Friday, February 27, 2015

Entry #3: TRACKER220

74,000 words
YA Sci fi/Thriller

Like everyone, sixteen-year-old Kaya Weiss has a brain-interfacing tracking chip, but she’s also the glitch that threatens the entire network.

With a series of thoughts and blinks, Kaya can contact anyone and search for anything on the tracker network. But the authorities monitor everything—where Kaya goes, who she talks to, and what she searches. It’s never bothered her much, until her tracker malfunctions, and the authorities carve into her skull to reset it.

When Kaya’s tracker goes off the grid a second time, there’s no way she’ll become a lab rat again. Except a rogue movement called the Ghosts also hunts her—to exploit her faulty tracker and destroy the network. Evading the authorities requires serious tech skills, but Kaya can’t trust the Ghosts either. Accustomed to having infinite knowledge at her disposal, Kaya must rely on her intelligence to uncover the source of the glitches before either side lobotomizes her for the defective tracking chip.

First page

We were going to get caught. No question about it. Masking your tracker signal got you a date with the authorities at best, and at worst… I didn’t want to think about it. I wasn’t lucky enough to get away with this. I was never that lucky.
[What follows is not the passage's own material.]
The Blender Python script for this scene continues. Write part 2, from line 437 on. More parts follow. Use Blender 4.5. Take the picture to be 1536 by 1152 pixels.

Troy grinned and held out the radio wave generator. “Come on, Kaya. You know you want to.”

I shook my head. A few minutes of freedom from the tracker network wasn’t worth the risk. If the authorities showed up, they’d brain probe us to check our chips for glitches.

Troy waved the box in my face. “You sure? It’s such a rush!”

I shivered despite the bonfire blazing in front of us. “No, I’m good, thanks.”

That little box was trouble. Worse than Pandora’s. My muscles tensed. At least if I refused to disrupt my tracker signal, I wouldn’t have to lie about breaking the law.

Trekking into the woods to watch everyone attempt to beat the record for longest signal disruption was insanity. Why couldn’t we hang out at the fly-in theater instead? Anything other than pursuing a one-way ticket to tracker juvie. 

But they loved the thrill of tempting fate—the ultimate game of chicken. At best, they had about five minutes of interrupted tracker signals before the network alerted the authorities.

I leaned into Harlow, and he put his arm around me. He’d never ditch me. But most of his friends wouldn’t hesitate to use me as authority bait if the agents showed up. Not if—when.

Troy glared at Harlow. “Looks like your girlfriend’s afraid of getting caught.”


  1. Good revisions. One thought. This line in the pitch: "Evading the authorities requires serious tech skills, but Kaya can’t trust the Ghosts either." I'm not seeing how the two thoughts are connected. Unless the Ghosts have awesome tech skills. So maybe: "Evading the authorities requires serious tech skills, like the Ghosts have, but she can't trust them." (You could probably say it better.)

  2. Hi there!

    Really like this! Was getting Ghost In the Shell vibes a little, which I love. Interesting story-- love the way the first 250 flows.


    "rogue movement called the Ghosts"-- I feel like movement is vague/not the best word. Are they dissidents? Rebels? Revolutionaries? It might help to have a more distinctive word.

    I second Krista's comment-- I'm a bit unclear on the connection as well. I like her suggestion.


    I'd maybe make "worse than Pandora's" part of the preceding sentence.

    The first sentence at the beginning of paragraph 7 is a tad wordy imo ("Trekking").

    Paragraph 8-- who is the "they"? Everyone in the woods?

    I think that's it for me. Great entry and best of luck in the contest!


  3. Pitch: I like the premise. Is Kaya the only one who can search the network, or (I'm guessing) can everyone search it, but Kaya is the only one who can drop off the grid? If I'm correct rewording [With a series of thoughts and blinks, Kaya can contact anyone and search for anything on the tracker network.] to clarify that everyone can use it, but her ability to drop off it is the glitch would make this clearer.

    250: I think I agree with Steve-can you clue us in better who is in the woods (are they classmates, just her boyfriend's buddies, all the teenagers in town?). Other than that, this is a strong preview of your story. Good luck! (#7)

  4. I've always had a soft spot for stories that pit an individual against the collective, and yours promises to be a roller-coaster adventure with a really interesting take on the internet hive mind. Beginning your story with the teens engaging in reverse-hacking is simply brilliant. Love it!
    #10 The Land of Joy and Sorrow

  5. Great edits. Great concept. Great writing. I agree to clarify Ghosts in the pitch. Otherwise, super job.
    (#14 OSN)

  6. I love the pitch. Seriously one of the best I've seen. And the story concept itself is right up my ally--sort of The Barcode Tattoo vibe (Have you read that? It's right along this vein, so I bet you'd like it).